TASK OBJECTIVE: Below are the records; copy each line in them that holds the word "script".

────

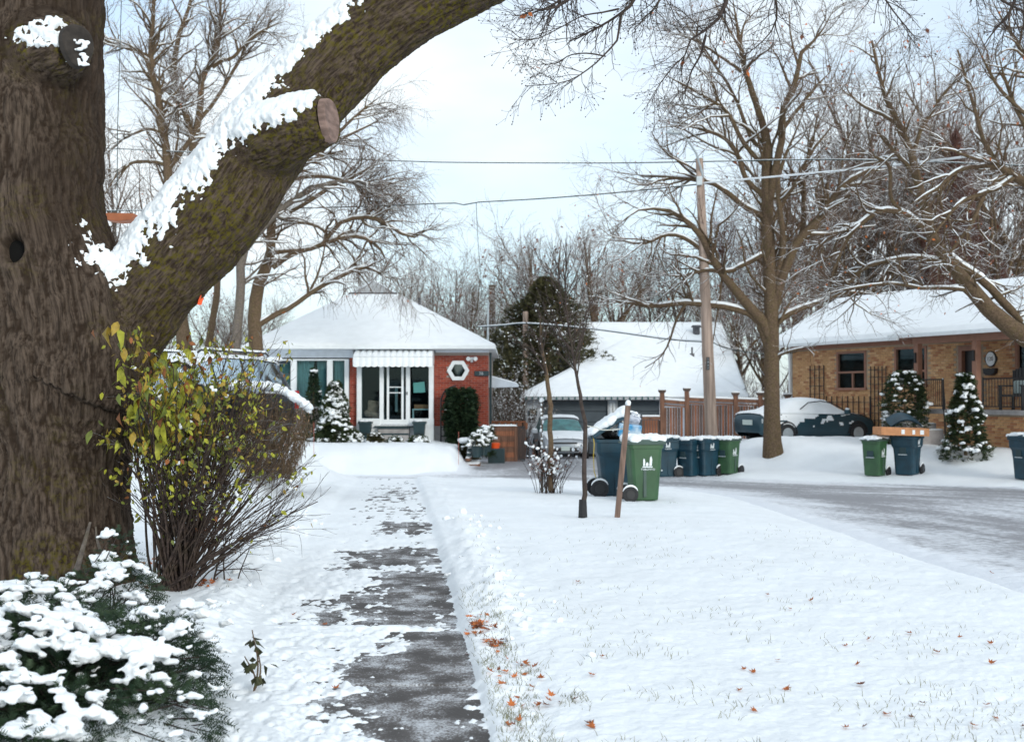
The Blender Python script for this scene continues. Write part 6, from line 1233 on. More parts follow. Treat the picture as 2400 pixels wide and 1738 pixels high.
    V, F = blobs(bl, .0085, .0, 22, 3); V = V + vnormals(V, F) * (fbm(V * 16, 2) * .007 + fbm(V * 55, 2) * .0035)[:, None]; stuff(fast('snow_clumps', V - c, F, M['snow_fine'], root))
    # snow dusted tip leaning on the trunk
    tip = np.array([D(262 - 50 * math.sin(u * 1.6), 1290 - 125 * u, 8.6) for u in np.linspace(0, 1, 8)]); V, F = tubes(tip[None], np.linspace(.022, .006, 8)[None], 6); fast('leader', V - c, F, M['bark_grey'], root)
    tip2 = np.array([D(170 + 30 * u, 1260 - 105 * u, 8.7) for u in np.linspace(0, 1, 6)]); V, F = tubes(tip2[None], np.linspace(.024, .010, 6)[None], 6); fast('leader', V - c, F, M['bark_grey'], root)
yew()
# ------------------------------------------------------------------ yellow leaved shrub behind the maple
M['yl0'] = mat('yellow_green_leaf', (.29, .29, .022), .6, .3, 20); M['yl1'] = mat('olive_leaf', (.12, .145, .018), .6, .3, 20); M['yl2'] = mat('ochre_leaf', (.30, .20, .02), .6, .3, 20); M['yl3'] = mat('russet_leaf', (.22, .075, .02), .7, .3, 20)
def yellow_shrub():
    rng = np.random.default_rng(8); bx, by = gd(405, 1322); off = np.array([bx, by, gz(bx, by) - .03]); root = thing('leafy_shrub', 'tall many stemmed shrub with yellow green leaves right of the old maple', 'shrub', off)
    P = []; R = []
    def stem(x0, y0, x1, y1, r0, bend, dY):
        u = np.linspace(0, 1, 12); pts = []
        for t in u: pts.append(D(x0 + (x1 - x0) * t, y0 + (y1 - y0) * (t ** bend), by + dY * t + 0))
        pts = np.array(pts) + np.cumsum(rng.normal(size=(12, 3)) * .008, 0); P.append(pts); R.append(np.linspace(r0, .0035, 12))
    for i in range(80):
        x0 = rng.choice([402, 372, 412, 385, 350]) + rng.uniform(-12, 12); a = rng.random(); x1 = 275 + 420 * a ** 1.0 + rng.uniform(-20, 20); ytop = 850 + 220 * max(0, (x1 - 450) / 250) ** 1.25 + rng.uniform(-50, 130)
        stem(x0, 1318 - rng.uniform(0, 16), x1, ytop, rng.uniform(.005, .014), .92 if x1 > 450 else 1.0, rng.uniform(-.8, .9))
    for (x0, y0, x1, y1, r, b) in [(405, 1322, 470, 1010, .036, .9), (398, 1320, 560, 1040, .028, .8), (375, 1300, 310, 1000, .022, 1), (372, 1305, 345, 900, .02, 1), (404, 1318, 640, 1140, .018, .75), (400, 1318, 700, 1120, .012, .7)]: stem(x0, y0, x1, y1, r, b, rng.uniform(-.2, .3))
    for i in range(26): x1 = rng.uniform(420, 610); stem(rng.uniform(385, 415), 1312, x1, rng.uniform(795, 880), .005, 1.0, rng.uniform(-.5, .5))
    P = np.array(P); R = np.array(R); P1, R1 = grow(P, R, 900, (.25, .75), (15, 48), n=7, t0=.18, wander=.10, grav=.02, ratio=.55, rmin=.0025, rmax=.007, tip=.45, rng=rng, bias=(.25, 0, .2)); P2, R2 = grow(P1, R1, 1500, (.10, .32), (20, 60), n=5, t0=.15, wander=.12, grav=.01, ratio=.6, rmin=.0016, rmax=.003, tip=.5, rng=rng)
    V, F = tubes(P, R, 7); fast('stems', V - off, F, M['stem'], root); V, F = merge([tubes(P1, R1, 4), tubes(P2, R2, 3)]); fast('twigs', V - off, F, M['stem'], root)
    pts = np.concatenate([P1[:, 2:].reshape(-1, 3), P2.reshape(-1, 3)]); px = pts[:, 0] / pts[:, 1] * 2800 / K + 1133.5; py = (925 - (pts[:, 2] - CAMZ) / pts[:, 1] * 2800) / K
    w = (sst(1230, 900, py) ** 1.4 + .08) * (.40 + 1.0 * sst(620, 380, px)); w *= (py < 1290); w /= w.sum(); idx = rng.choice(len(pts), 3700, p=w); lp = pts[idx] + rng.normal(size=(3700, 3)) * .012; idx = idx
    lpx = px[idx]; big = (lpx < 470) & (py[idx] < 980)
    # single large leaves
    def leafshape(L_):
        w_ = L_ * .29; V = [(0, 0, 0), (L_ * .25, w_ * .75, -.004), (L_ * .5, w_, -.012), (L_ * .8, w_ * .5, -.03), (L_, 0, -.05), (L_ * .8, -w_ * .5, -.03), (L_ * .5, -w_, -.012), (L_ * .25, -w_ * .75, -.004), (L_ * .5, 0, .010)]; return V, [(8, i, i + 1) for i in range(7)] + [(8, 7, 0)]
    mes = []
    for m in ('yl0', 'yl1', 'yl2', 'yl0', 'yl3'):
        b = MB(); V, F = leafshape(.085); b.add(V, F); o = b.build('leaf', M[m], root, smooth=True, fixn=False); mes.append(o.data); bpy.data.objects.remove(o)
    bi = np.where(big)[0][:290]
    for i in bi: s = rng.uniform(.7, 1.35) * (1.35 if lpx[i] < 400 and rng.random() < .4 else 1); share('leaf', mes[rng.integers(0, 5)], root, tuple(lp[i] - off), (rng.uniform(-.6, .6), rng.uniform(.4, 1.5), rng.uniform(0, 2 * PI)), (s, s, s))
    rest = np.delete(np.arange(3700), bi); 
    n = len(rest); a = rng.normal(size=(n, 3)); a[:, 2] = -np.abs(a[:, 2]) - .3; a /= np.linalg.norm(a, axis=1, keepdims=True); b = np.cross(a, rng.normal(size=(n, 3))); b /= np.linalg.norm(b, axis=1, keepdims=True); s = (.046 * rng.uniform(.6, 1.4, n))[:, None]; p = lp[rest]; c = np.cross(a, b)
    V = np.stack([p, p + a * s * .3 + b * s * .26 + c * s * .06, p + a * s * .7 + b * s * .20 + c * s * .02, p + a * s, p + a * s * .7 - b * s * .2 + c * s * .02, p + a * s * .3 - b * s * .26 + c * s * .06], 1).reshape(-1, 3); i6 = np.arange(6 * n).reshape(n, 6)
    F = np.concatenate([i6[:, [0, 1, 2, 3]], i6[:, [0, 3, 4, 5]]]); mi = np.tile(rng.choice(4, n, p=[.42, .33, .18, .07]), 2); stuff(fast('leaves', V - off, F, [M['yl0'], M['yl1'], M['yl2'], M['yl3']], root, smooth=False, mi=mi))
    # snow lumps caught in the twigs
    q = pts[rng.choice(len(pts), 70, p=w)]; bl = [(x + rng.normal(size=3) * .012, (rng.uniform(.008, .02), rng.uniform(.008, .02), rng.uniform(.006, .014))) for x in q for _ in range(3)]; V, F = blobs(bl, .009, .3); stuff(fast('snow_clumps', V - off, F, M['snow_fine'], root))
yellow_shrub()
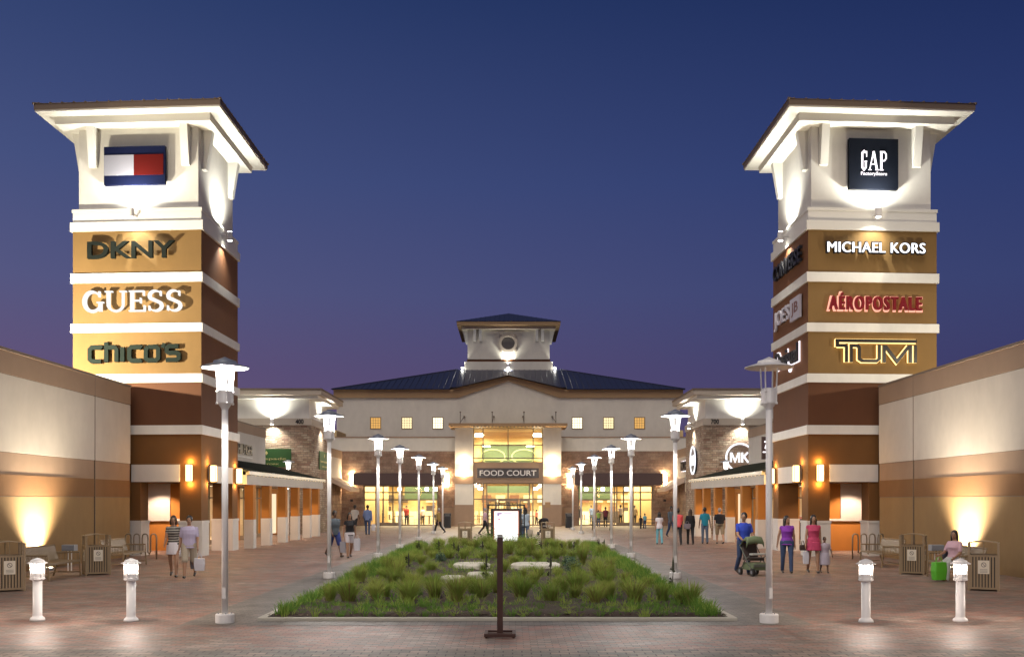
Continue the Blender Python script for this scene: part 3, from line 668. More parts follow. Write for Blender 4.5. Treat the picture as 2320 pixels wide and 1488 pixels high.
def mklogo(loc, f, r, lab):
    t = thing('round_logo_sign', loc, lab, 'sign'); WL = emit('lit_logo_white', (.95,.95,1), 1.5)
    n = 40; C = [(r*math.cos(2*math.pi*i/n), r*math.sin(2*math.pi*i/n)) for i in range(n)]
    b = MB(); b.prism(C, f, .03, .14); b.build('disc', mat('logo_navy', (.012,.014,.03), .4) if 'side' in lab else STONE, t)
    b = MB(); b.stroke(C, r*.13, f, .141, .20, closed=True); b.build('ring', WL, t)
    b = MB(); M_ = r*.38; [b.stroke([(u*r, v*r) for u, v in pts], r*.125, f, .142, .20+.002*k) for k, pts in enumerate(([(-.66,-.36),(-.66,.36)],[(-.62,.34),(-.36,-.28),(-.10,.34)],[(-.06,-.36),(-.06,.36)],[(.16,-.36),(.16,.36)],[(.20,0),(.56,.36)],[(.28,.06),(.60,-.36)]))]; b.build('letters', WL, t)
mklogo((15.0,62.3,4.75), fr(PX(1676,62.2), 62.28, PZ(1036,62.2)), .86, 'large round lit monogram on the front of the right stone tower')
mklogo((12.3,65,4.75), side_fn(12.3, 65.2, 4.72, -1), .88, 'round lit monogram on the walk side of the right stone tower')
# little heads over the canopy roof are set further down with the lamps
# ================================================================== LINK SHOPS BETWEEN STONE TOWER AND FOOD COURT
def link_shop(s, lab):
    X = 13.7; Y0, Y1 = 68.72, 81.9; t = thing('link_shop', (s*15, 75, 0), lab, 'building')
    b = MB(); b.box(s*X, s*22, Y0, Y1, 3.45, 5.5); b.build('upper_wall', GREYST, t)
    b = MB(); b.box(s*(X-.04), s*22, Y0, Y1, 5.5, 6.15); b.build('parapet', TAUPE, t)
    b = MB(); b.box(s*X, s*22, 76.5, Y1, 0, 3.45); b.build('stone_base', STONE2, t)
    b = MB(); b.box(s*X, s*22, Y0, 70.4, 0, 3.45); b.build('stone_base', STONE2, t)
    b = MB(); b.box(s*(X+.6), s*22, 70.4, 76.5, 0, 3.45); b.build('recess_wall', ORANGE, t)
    b = MB(); q = 70.5
    while q < 76.4: b.box(s*(X+.1), s*(X+.14), q, q+.04, 0, 2.6); q += .28
    b.box(s*(X+.09), s*(X+.15), 70.4, 76.5, 2.6, 2.68); b.build('gate_bars', TAUM, t)
    # awning
    b = MB(); b.prism([(X,3.9),(X-1.5,3.0),(X-1.5,2.78),(X,3.5)], lambda u, v, d: (s*u, d, v), 77.2, 81.6); b.build('awning', AWNC, t)
    b = MB(); b.box(s*(X-.02), s*(X-1.2), 70.0, 70.1, 2.72, 3.25); sg = b.build('hanging_sign', mat('cream_panel_lit', (.75,.68,.5), .6), t)
    b = MB(); fbox(b, fr(s*(X-.6), 70.0, 3.0), -.4, .4, -.05, .05, .005, .012); b.build('lettering', FASCIA, sg)
    light('SPOT', 'link_downlight', (s*(X-.8), 73.5, 3.9), 160, WARM, .06, t, (s*X, 73.5, 0), 120, .6)
    light('SPOT', 'link_downlight', (s*(X-.5), 69.6, 3.5), 140, WARM, .06, t, (s*(X-.3), 69.4, 0), 110, .6)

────

SOLUTION FOR THIS PROBLEM:
The Blender Python script for this scene continues. Write part 6, from line 1233 on. More parts follow. Treat the picture as 2400 pixels wide and 1738 pixels high.
Continue the Blender Python script for this scene: part 3, from line 668. More parts follow. Write for Blender 4.5. Treat the picture as 2320 pixels wide and 1488 pixels high.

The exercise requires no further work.